Copy each line below that includes "crown".

::: Dataset extract :::

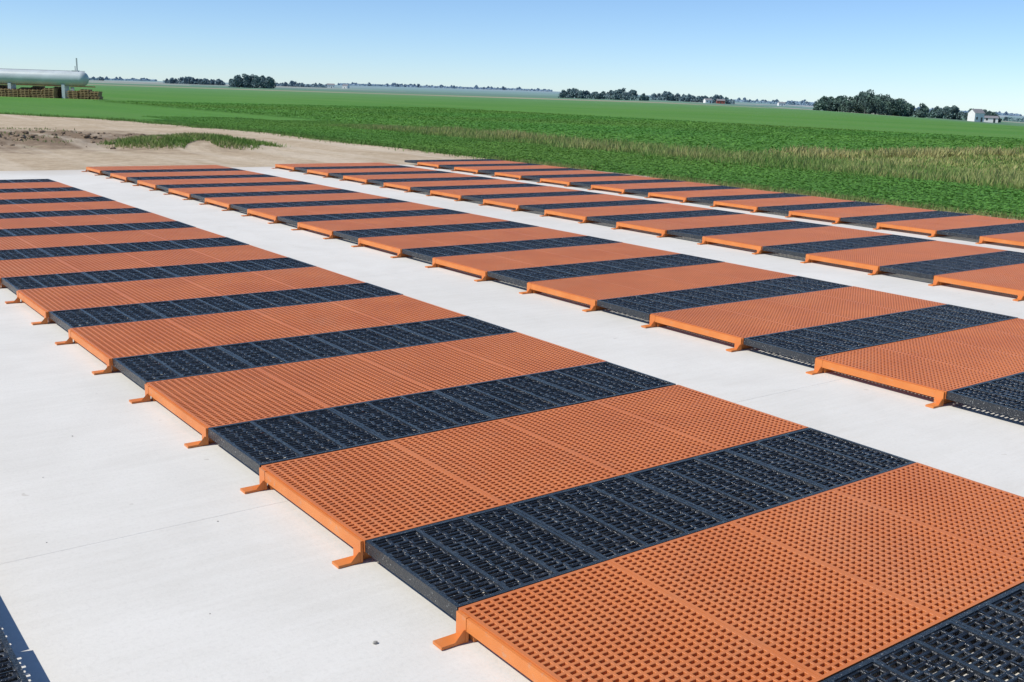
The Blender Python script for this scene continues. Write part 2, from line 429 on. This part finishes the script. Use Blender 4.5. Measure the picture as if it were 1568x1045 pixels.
def weeds(n, x0, x1, y0, y1, hh, w, tan):
    x = x0 + (x1 - x0) * rng.random(n); y = y0 + (y1 - y0) * rng.random(n)
    m = pn(x, y, .45, 7) + .4 * pn(x, y, 1.7, 2)
    h = hh * (.5 + .7 * rng.random(n)) * (1 + .7 * m) * np.clip((46 - y) / 10, .15, 1)
    k = np.clip((tan + .8 * m + rng.normal(0, .2, n)) * np.clip((46 - y) / 8, .0, 1), 0, 1)[:, None]
    col = (1 - k) * np.array([.14, .27, .055]) + k * np.array([.40, .37, .16])
    col *= (.8 + .35 * rng.random(n))[:, None]
    return blades(x, y, np.full(n, -.05), h, w, col)
sets = [weeds(40000, 20.6, 25, -2, 50, .25, .022, .38), weeds(14000, 19.5, 20.8, -2, 50, .20, .02, .0),
        weeds(46000, 24.5, 60, -4, 20.5, .12, .035, .5), weeds(7000, 26, 60, 18.6, 20.8, .26, .035, .8)]
V = np.concatenate([a for a, _ in sets]); C = np.concatenate([c for _, c in sets])
obj_from('grass_waterway', quads_mesh('grass_waterway', V, C, 3), MLEAF)
n = 9000; a = rng.random(n) * 6.283; r = np.sqrt(rng.random(n)) * 1.05
x = MX + 2.1 * r * np.cos(a) + rng.normal(0, .2, n); y = MY + 1.4 * r * np.sin(a) + rng.normal(0, .2, n)
z = np.array([lotz(a_, b_) for a_, b_ in zip(x, y)]) - .005
kk = np.clip(.3 + .9 * pn(x, y, .9, 1) + rng.normal(0, .2, n), 0, 1)[:, None]
keep = pn(x, y, .9, 11) > -.2
cc = ((1 - kk) * np.array([.13, .25, .05]) + kk * np.array([.38, .36, .16])) * (.75 + .45 * rng.random(n))[:, None]
A1, c1 = blades(x[keep], y[keep], z[keep], .05 + .08 * rng.random(keep.sum()), .016, cc[keep])
n = 9000; y = 19.5 + 45 * rng.random(n); x = np.array([xmax(q) for q in y]) + rng.normal(.1, .35, n)
c2 = np.array([.14, .25, .06]) * (.7 + .6 * rng.random(n))[:, None]
A2, c2 = blades(x, y, np.full(n, -.03), .07 + .10 * rng.random(n), .016, c2)
n = 5000; x = 1 + 8 * rng.random(n); y = 25 + 12 * rng.random(n); kp = pn(x, y, .5, 20) > .27
z = np.array([lotz(a_, b_) for a_, b_ in zip(x[kp], y[kp])]) - .005
c3 = np.array([.17, .22, .07]) * (.7 + .6 * rng.random(n))[:, None]
A3, c3 = blades(x[kp], y[kp], z, .03 + .06 * rng.random(kp.sum()), .016, c3[kp])
n = 9000; y = -2 + 22 * rng.random(n); x = 14.45 + rng.normal(.15, .16, n); kp = pn(x, y, .8, 31) > -.1
c4 = np.array([.22, .26, .09]) * (.7 + .7 * rng.random(n))[:, None]
A4, c4 = blades(x[kp], y[kp], np.full(kp.sum(), -.02), .04 + .10 * rng.random(kp.sum()), .01, c4[kp])
obj_from('grass', quads_mesh('grass', np.concatenate([A1, A2, A3, A4]), np.concatenate([c1, c2, c3, c4]), 3), MLEAF)

# dirt clods
bm = bmesh.new()
for _ in range(330):
    cx, cy = rng.normal(5., 2.2), rng.normal(29.6, 1.9); s = .015 + .07 * rng.random() ** 3
    r = bmesh.ops.create_icosphere(bm, subdivisions=2, radius=1)
    o = rng.random() * 100; zz = lotz(cx, cy)
    for q in r['verts']:
        d = 1 + .45 * noise.noise(q.co * 1.6 + Vector((o, 0, 0)))
        q.co = Vector((q.co.x * s * d * 1.2 + cx, q.co.y * s * d + cy, q.co.z * s * d * .7 + zz + s * .3))
me = bpy.data.meshes.new('clods'); bm.to_mesh(me); bm.free()
MCL = m_simple('dark_soil', (.24, .18, .125), .95, .45, 1.4, spec=.1, bs=.4)
obj_from('dirt_clods', me, MCL)
bm = bmesh.new()
pts = [(-.245, .09, .007), (-.6, .55, .002), (-.9, 1.4, .002), (-.5, 2.6, .003), (-.3, 1.25, .0025), (-.75, 2.1, .002)]
for i, (cx, cy, s) in enumerate(pts):
    r = bmesh.ops.create_icosphere(bm, subdivisions=2, radius=1)
    for q in r['verts']:
        d = 1 + .4 * noise.noise(q.co * 1.5 + Vector((i * 9, 0, 0)))
        q.co = Vector((q.co.x * s * d * 1.3 + cx, q.co.y * s * d + cy, q.co.z * s * d * .7 + s * .5))
me = bpy.data.meshes.new('pebbles'); bm.to_mesh(me); bm.free()
obj_from('pebbles', me, m_simple('stone_grey', (.3, .29, .26), .9, .2, 60))

# ------------------------------------------------------------------ distant trees
def crown(cx, cy, z0, h, w, dens, leaf):
    nl = int(7 + 4 * rng.random()); out = []; cols = []
    trunk_h = h * .10
    for i in range(nl):
        t_ = i / (nl - 1); a = rng.random() * 6.283
        rr = w * .32 * math.sin(math.pi * (.25 + .7 * t_)) * (.5 + .8 * rng.random())
        lc = np.array([cx + rr * math.cos(a), cy + rr * math.sin(a), z0 + trunk_h + (h - trunk_h) * (.15 + .72 * t_)])
        lr = w * (.17 + .11 * rng.random()) * (1.15 - .45 * t_)
        q = rng.normal(size=(dens, 3)); q /= np.linalg.norm(q, axis=1)[:, None]
        q = q * (lr * (.65 + .4 * rng.random(dens)))[:, None]; q[:, 2] *= .8
        out.append(lc + q)
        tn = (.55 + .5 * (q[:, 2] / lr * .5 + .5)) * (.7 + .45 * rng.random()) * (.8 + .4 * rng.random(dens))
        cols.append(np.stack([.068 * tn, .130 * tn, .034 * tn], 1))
    pts = np.concatenate(out)
    return leaf_quads(pts, leaf, .8), np.concatenate(cols)
def tree_mass(name, a0, a1, d, h, spacing, dens=60, leaf=.55, depth=25, gap=0.):
    Vs, Cs = [], []; tb = B()
    wid = (a1 - a0) * d; n = max(3, int(wid / spacing)); o_ = rng.random() * 50
    for i in range(n * 4):
        if rng.random() < gap: continue
        az = a0 + (a1 - a0) * rng.random(); dd = d + depth * rng.random()
        x, y = P(dd, az); z = height(x, y)
        e = min(1, min(az - a0, a1 - az) / (a1 - a0) * 6 + .55) * (1 + .45 * noise.noise(Vector((az * d / 22., o_, 0))))
        hh = h * (.6 + .38 * rng.random()) * e
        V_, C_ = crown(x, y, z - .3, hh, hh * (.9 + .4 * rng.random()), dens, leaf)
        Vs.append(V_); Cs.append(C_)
        s = hh * .02
        i0 = len(tb.v)
        tb.v += [(x - s, y - s, z - .3), (x + s, y - s, z - .3), (x + s, y + s, z - .3), (x - s, y + s, z - .3), (x - s * .4, y - s * .4, z + hh * .5), (x + s * .4, y - s * .4, z + hh * .5), (x + s * .4, y + s * .4, z + hh * .5), (x - s * .4, y + s * .4, z + hh * .5)]
        for q in ((0, 1, 5, 4), (1, 2, 6, 5), (2, 3, 7, 6), (3, 0, 4, 7)): tb.f.append(tuple(i0 + k for k in q))
    m = int(wid * 12 * (1 - gap)); az = a0 + (a1 - a0) * rng.random(m); pts = []
    for q in az:
        x, y = P(d + depth * rng.random(), q); pts.append((x, y, height(x, y) + h * .4 * rng.random()))
    pts = np.array(pts); Vs.append(leaf_quads(pts, leaf * 1.3, .8)); tn = .6 + .5 * rng.random(m)
    Cs.append(np.stack([.062 * tn, .12 * tn, .032 * tn], 1))
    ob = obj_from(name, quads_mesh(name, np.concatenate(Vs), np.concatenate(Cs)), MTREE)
    obj_from('trunks', mesh_py('trunks', tb.v, tb.f), MBARK, ob)
nm = 'distant_tree_line'
tree_mass(nm, -.334, -.276, 1200, 7.5, 6, 40, .8, 60)
tree_mass(nm, -.273, -.233, 850, 12, 5, 80, .6, 25)
tree_mass(nm, -.233, -.175, 1500, 6.5, 9, 30, 1., 60)
tree_mass(nm, -.42, -.39, 1500, 6, 9, 30, 1., 60)
tree_mass(nm, .036, .119, 900, 9, 6, 50, .7, 40)
tree_mass(nm, .122, .200, 1100, 9, 7, 45, .8, 50)
tree_mass(nm, .278, .382, 500, 9.4, 3.6, 90, .42, 25)
tree_mass(nm, .385, .449, 580, 7.8, 4.5, 80, .45, 30)
tree_mass(nm, .455, .53, 900, 7, 8, 40, .7, 50, .3)
tree_mass(nm, -.17, .03, 2700, 8, 26, 30, 1.8, 200, .35)
tree_mass(nm, .20, .28, 2000, 7, 20, 30, 1.5, 200, .3)
tree_mass(nm, .25, .47, 2600, 9, 24, 30, 1.8, 200, .25)
tree_mass(nm, -.52, -.34, 2300, 7, 24, 30, 1.6, 200, .3)

# ------------------------------------------------------------------ farm buildings
def building(name, d, az, w, dp, h, rh, wallm, rot=.3):
    x, y = P(d, az); z = height(x, y) - .1
    e = bpy.data.objects.new(name, None); COL.objects.link(e); e.location = (x, y, z); e.rotation_euler = (0, 0, math.atan2(RT[1], RT[0]) + rot)
    b = B(); b.box(-w / 2, w / 2, -dp / 2, dp / 2, 0, h)
    i = len(b.v); b.v += [(-w / 2, -dp / 2, h), (-w / 2, dp / 2, h), (-w / 2, 0, h + rh), (w / 2, -dp / 2, h), (w / 2, dp / 2, h), (w / 2, 0, h + rh)]
    b.f += [(i, i + 1, i + 2), (i + 3, i + 4, i + 5)]
    obj_from('walls', mesh_py('walls', b.v, b.f), wallm, e)
    b = B(); o = .3
    for s in (-1, 1):
        b.quad((-w / 2 - o, s * (dp / 2 + o), h - rh * o * 2 / dp + .05), (w / 2 + o, s * (dp / 2 + o), h - rh * o * 2 / dp + .05), (w / 2 + o, 0, h + rh + .05), (-w / 2 - o, 0, h + rh + .05))
    obj_from('roof', mesh_py('roof', b.v, b.f), MROOF, e)
    b = B(); nw = max(2, int(w / 2.5))
    for k in range(nw):
        cx = -w / 2 + (k + .5) * w / nw
        if k == nw // 2: b.box(cx - .5, cx + .5, -dp / 2 - .03, -dp / 2 + .02, 0.02, 2.1)
        else: b.box(cx - .45, cx + .45, -dp / 2 - .03, -dp / 2 + .02, 1., 2.2)
    obj_from('windows_and_door', mesh_py('win', b.v, b.f), MGLASS, e)
building('white_farmhouse', 520, .428, 5.5, 5, 4.2, 1.8, MWHITE)
building('farm_shed', 530, .441, 7, 5, 2.2, 1.0, MWHITE, -.2)
building('farm_shed', 1050, .176, 7, 6, 3, 1.4, MWHITE, .2)
building('farm_shed', 1080, .188, 8, 6, 3, 1.5, MRED, -.1)
building('farm_shed', 1400, .245, 9, 6, 3.4, 1.6, MWHITE, .1)
building('farm_shed', 1500, -.177, 10, 7, 4, 2, MWHITE, .1)
building('farm_shed', 1520, -.163, 8, 7, 3.5, 2, MWHITE, -.3)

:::

Exercise result:
def crown(cx, cy, z0, h, w, dens, leaf):
        V_, C_ = crown(x, y, z - .3, hh, hh * (.9 + .4 * rng.random()), dens, leaf)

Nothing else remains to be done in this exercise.